===== COLLECTED MATERIAL =====

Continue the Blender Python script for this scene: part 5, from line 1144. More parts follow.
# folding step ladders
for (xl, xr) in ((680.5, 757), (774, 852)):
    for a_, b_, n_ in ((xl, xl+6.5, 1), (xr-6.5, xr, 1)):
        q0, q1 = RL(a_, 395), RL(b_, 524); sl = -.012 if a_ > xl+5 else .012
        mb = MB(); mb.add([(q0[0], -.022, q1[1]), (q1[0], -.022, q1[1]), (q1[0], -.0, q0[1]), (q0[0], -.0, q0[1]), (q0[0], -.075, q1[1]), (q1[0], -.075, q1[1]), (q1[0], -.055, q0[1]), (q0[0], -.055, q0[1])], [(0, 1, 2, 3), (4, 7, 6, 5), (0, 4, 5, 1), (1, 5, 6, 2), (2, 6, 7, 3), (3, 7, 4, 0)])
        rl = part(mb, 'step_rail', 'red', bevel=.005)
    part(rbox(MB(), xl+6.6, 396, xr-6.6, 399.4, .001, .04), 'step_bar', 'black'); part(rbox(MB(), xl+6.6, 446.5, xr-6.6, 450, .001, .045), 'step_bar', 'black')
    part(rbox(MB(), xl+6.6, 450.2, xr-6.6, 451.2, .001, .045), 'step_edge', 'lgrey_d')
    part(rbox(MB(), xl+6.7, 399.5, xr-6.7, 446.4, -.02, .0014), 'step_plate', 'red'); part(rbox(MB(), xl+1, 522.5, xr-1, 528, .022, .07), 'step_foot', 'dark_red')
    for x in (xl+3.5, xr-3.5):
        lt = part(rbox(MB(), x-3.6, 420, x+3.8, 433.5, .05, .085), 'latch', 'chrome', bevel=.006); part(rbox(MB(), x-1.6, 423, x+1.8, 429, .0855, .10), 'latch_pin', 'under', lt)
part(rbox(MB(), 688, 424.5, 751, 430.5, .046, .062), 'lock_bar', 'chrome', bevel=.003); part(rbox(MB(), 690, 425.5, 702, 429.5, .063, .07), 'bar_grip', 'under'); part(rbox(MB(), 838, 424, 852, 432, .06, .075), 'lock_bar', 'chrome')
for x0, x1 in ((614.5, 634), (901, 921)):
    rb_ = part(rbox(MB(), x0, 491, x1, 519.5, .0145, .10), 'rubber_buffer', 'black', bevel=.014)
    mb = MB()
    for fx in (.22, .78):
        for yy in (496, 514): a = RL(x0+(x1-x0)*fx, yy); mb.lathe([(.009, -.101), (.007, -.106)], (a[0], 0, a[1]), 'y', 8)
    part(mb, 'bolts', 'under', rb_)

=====

_PROBLEM REQUIREMENTS_. Set down the listing in full, keeping every word exactly as it is.

_WRITTEN ANSWER_.
Continue the Blender Python script for this scene: part 5, from line 1144. More parts follow.
# folding step ladders
for (xl, xr) in ((680.5, 757), (774, 852)):
    for a_, b_, n_ in ((xl, xl+6.5, 1), (xr-6.5, xr, 1)):
        q0, q1 = RL(a_, 395), RL(b_, 524); sl = -.012 if a_ > xl+5 else .012
        mb = MB(); mb.add([(q0[0], -.022, q1[1]), (q1[0], -.022, q1[1]), (q1[0], -.0, q0[1]), (q0[0], -.0, q0[1]), (q0[0], -.075, q1[1]), (q1[0], -.075, q1[1]), (q1[0], -.055, q0[1]), (q0[0], -.055, q0[1])], [(0, 1, 2, 3), (4, 7, 6, 5), (0, 4, 5, 1), (1, 5, 6, 2), (2, 6, 7, 3), (3, 7, 4, 0)])
        rl = part(mb, 'step_rail', 'red', bevel=.005)
    part(rbox(MB(), xl+6.6, 396, xr-6.6, 399.4, .001, .04), 'step_bar', 'black'); part(rbox(MB(), xl+6.6, 446.5, xr-6.6, 450, .001, .045), 'step_bar', 'black')
    part(rbox(MB(), xl+6.6, 450.2, xr-6.6, 451.2, .001, .045), 'step_edge', 'lgrey_d')
    part(rbox(MB(), xl+6.7, 399.5, xr-6.7, 446.4, -.02, .0014), 'step_plate', 'red'); part(rbox(MB(), xl+1, 522.5, xr-1, 528, .022, .07), 'step_foot', 'dark_red')
    for x in (xl+3.5, xr-3.5):
        lt = part(rbox(MB(), x-3.6, 420, x+3.8, 433.5, .05, .085), 'latch', 'chrome', bevel=.006); part(rbox(MB(), x-1.6, 423, x+1.8, 429, .0855, .10), 'latch_pin', 'under', lt)
part(rbox(MB(), 688, 424.5, 751, 430.5, .046, .062), 'lock_bar', 'chrome', bevel=.003); part(rbox(MB(), 690, 425.5, 702, 429.5, .063, .07), 'bar_grip', 'under'); part(rbox(MB(), 838, 424, 852, 432, .06, .075), 'lock_bar', 'chrome')
for x0, x1 in ((614.5, 634), (901, 921)):
    rb_ = part(rbox(MB(), x0, 491, x1, 519.5, .0145, .10), 'rubber_buffer', 'black', bevel=.014)
    mb = MB()
    for fx in (.22, .78):
        for yy in (496, 514): a = RL(x0+(x1-x0)*fx, yy); mb.lathe([(.009, -.101), (.007, -.106)], (a[0], 0, a[1]), 'y', 8)
    part(mb, 'bolts', 'under', rb_)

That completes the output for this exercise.